A banda sonora do filme simultaneamente representa uma manifestação da consciência do protagonista, tanto quanto do espírito do tempo (zeitgeist) de sua geração, situando e relacionando o tempo narrativo ficcional em condição histórica local e o global; em diversos trechos há ocorrência de uma massa sonora ruidosa de fundo, desde eletrificados ruídos produzidos por amplificadores de guitarra, frases entrecortadas e editadas em repetição de trechos de gravações de voz (com destaque à voz do cantor tropicalista Gilberto Gil, que evoca memórias e gostos de sua própria vivência).

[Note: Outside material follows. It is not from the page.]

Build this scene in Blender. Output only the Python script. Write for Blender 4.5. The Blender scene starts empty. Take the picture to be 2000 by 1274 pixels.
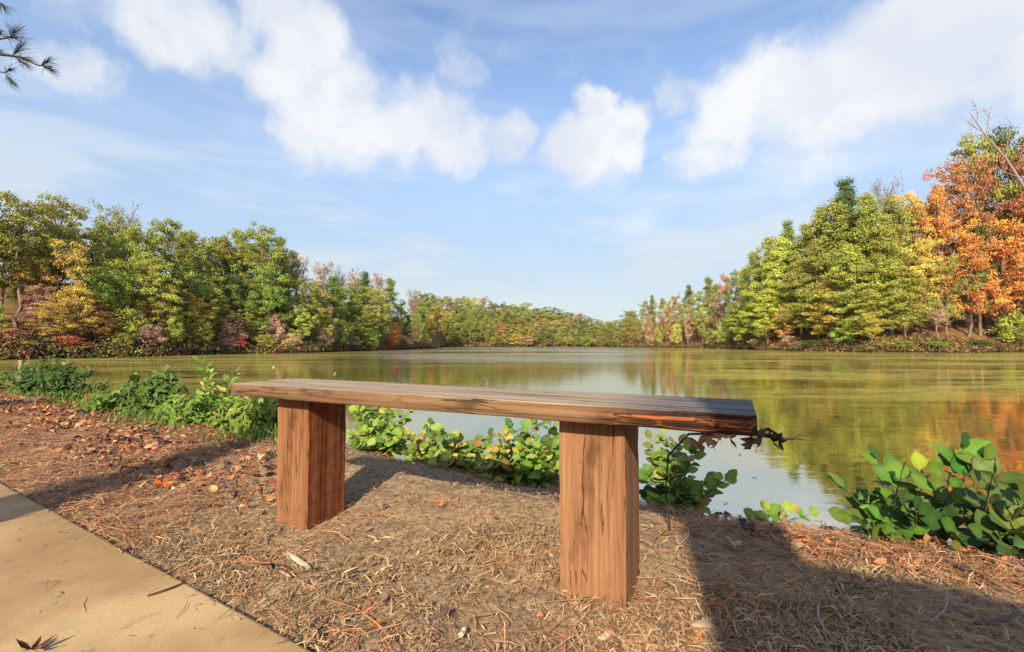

Meteorango Kid, ao ser anexado à constelação de filmes do movimento do Cinema Marginal, desempenha o escracho absoluto, o esculhambo máximo. Sua estética, em estilo visual de composições equilibradas e de alta saturação em contraste de claro e escuro, exerce a partir dos signos poéticos do projeto intelectual e estético do qual participa a destituição de suas próprias referências, evidenciando o seu verdadeiro sentido fílmico, único possível quando da análise histórica a qual a distância do tempo permite; que o movimento do Cinema Marginal era uma proposta de ficção para a fruição da juventude burguesa do eixo Rio de Janeiro / São Paulo, em princípio, desinteressada do engajamento politico, que não fosse a manutenção do status quo e das vantagens da classe média desiludida; refletia as mazelas da cidade grande e a crescente paranoia da juventude de classe média que via suas certezas de conforto desmoronar ante os aparelhos repressores do regime ditatorial. Lula é um protagonista sem glamour, alienado de seu próprio papel na trama social. O herói Intergalático, gravitando à deriva numa tentativa sem fim de se sentir protagonista da narrativa que vivencia; um sujeito incapaz de reconhecer em si mesmo uma existência coesa e ancorada nas pressupostas certezas dos valores que podem ser atribuídas aos valores tradicionais burgueses do humanismo liberal. A identidade do Meteorango é de fato uma representação do sujeito descentrado, os rótulos não bastam para descrevê-lo, nem tampouco apaziguá-lo em ser quem é.